Roth’s next credit will be his adaptation of Frank Herbert’s Dune, directed by Denis Villeneuve for whom he had done some rewriting on Arrival. “I had done a lot of hallucinogenics in my life, and 2001 is probably my favourite movie, and I felt I could do it in a goofy, crazy, maybe not quite Tarkovsky, but interesting way,” says Roth.

But it was too expensive. “Somebody said, ‘What are we going to use to shoot the rest of the movie?’ Denis needed to bring it down and he did.” Eventually, Roth stepped away. “I said, ‘You need to make this a little more grounded because I think people will find it fascinating, but may not be able to relate to a lot of the psychedelic quality.’ So they brought in a very good writer named Jon Spaihts. I have not seen the final movie but I hear it’s incredible.”

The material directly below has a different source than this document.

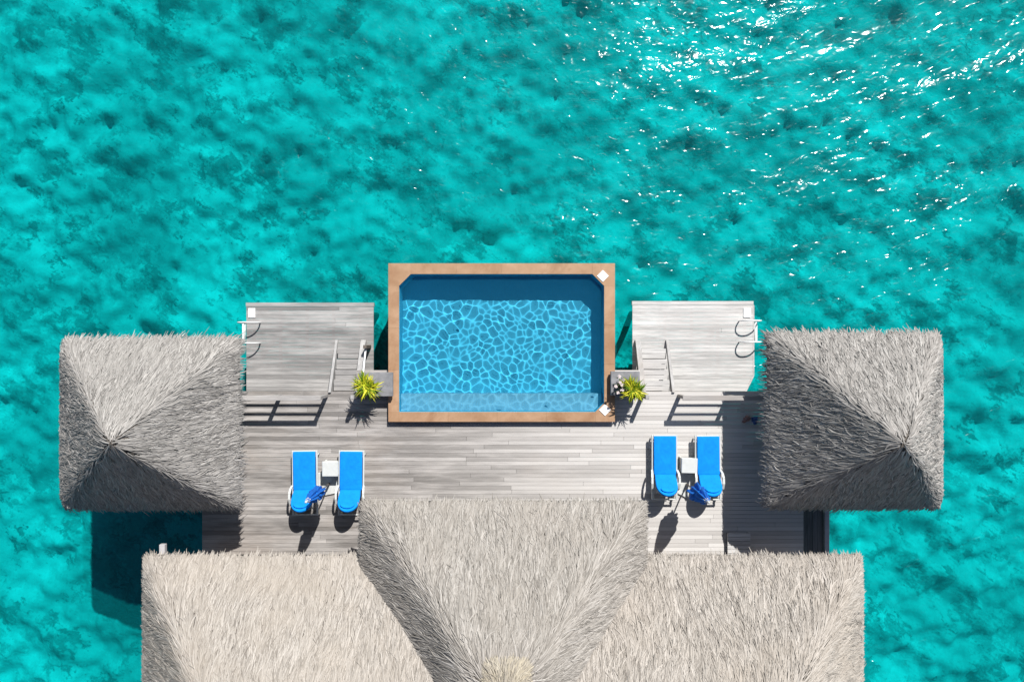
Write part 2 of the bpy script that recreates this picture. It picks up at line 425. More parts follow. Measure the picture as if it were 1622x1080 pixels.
# lower platforms
def platform(label, x0, x1, ytop, mat, clip=None):
    r = thing('swim_platform', label, 'platform', group='low swim platforms beside the pool')
    mb = planks_x(MB(), x0, x1, DN-.16, ytop-.12, PLAT_Z, pitch=.118, gap=.005, xclip=clip)
    mb.build('platform_boards', mat, r)
    e = MB(); e.box(x0-.01, x1+.01, ytop-.115, ytop, PLAT_Z-.10, PLAT_Z+.012); e.build('edge_board', mat, r)
    if clip: e2 = MB(); e2.box(x1+.002, x1+.034, -1.03, ytop-.118, PLAT_Z-.10, PLAT_Z+.008); e2.bar((x1+.01,-1.035,PLAT_Z-.04),(x1-.26,-1.60,PLAT_Z-.04),.05,.10); e2.build('edge_board', mat, r)
    j = MB()
    for x in np.arange(x0+.2, x1-.1, .8): j.box(x-.03, x+.03, DN+.35, ytop-.13, PLAT_Z-.2, PLAT_Z-.038)
    j.build('joists', M['dark_wood'], r)
    for x in (x0+.35, x1-.35):
        for y in (DN+.6, ytop-.3): MB().tube([(x,y,BED_Z-.3),(x,y,PLAT_Z-.2)], .10, 10).build('piling', M['dark_wood'], r)
    return r
platform('grey weathered low swim platform left of the pool', -7.99, -4.16, 1.15, M['plat_grey'])
platform('pale low swim platform right of the pool', 3.62, 7.25, 1.195, M['plat_pale'],
    lambda y: (3.62, 7.25 if y > -1.03 else 7.25-(-1.03-y)*.45))

def plate(label, x, y):
    b = MB(); b.rbox(x-.105, x+.105, y-.145, y+.145, PLAT_Z+.006, PLAT_Z+.03, .006)
    tag(b.build('deck_plate', M['white_paint']), label, 'plate', 'white plates on the swim platforms')
plate('white rectangular plate on the corner of the grey left platform', -7.82, .84)
plate('white rectangular plate on the corner of the pale right platform', 7.06, .85)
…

Meanwhile, Roth has Killers Of The Flower Moon, based on David Grann’s non-fiction book Killers Of The Flower Moon: The Osage Murders And The Birth Of The FBI, about to start shooting, with Scorsese directing Leonardo DiCaprio, Robert De Niro and Jesse Plemons. It is a project that has taken five years and numerous drafts, the most recent being when DiCaprio decided he would rather play the villain than the lead. “Marty called me very late at night and said, ‘Are you laying down or sitting down? Leonardo has a big idea.’ I think Leonardo was right. I’m not sure he can play Gary Cooper, which is what the main character kind of is. It’s a spectacular book. I think it’s going to be the most profound movie about Native Americans that’s ever been made.”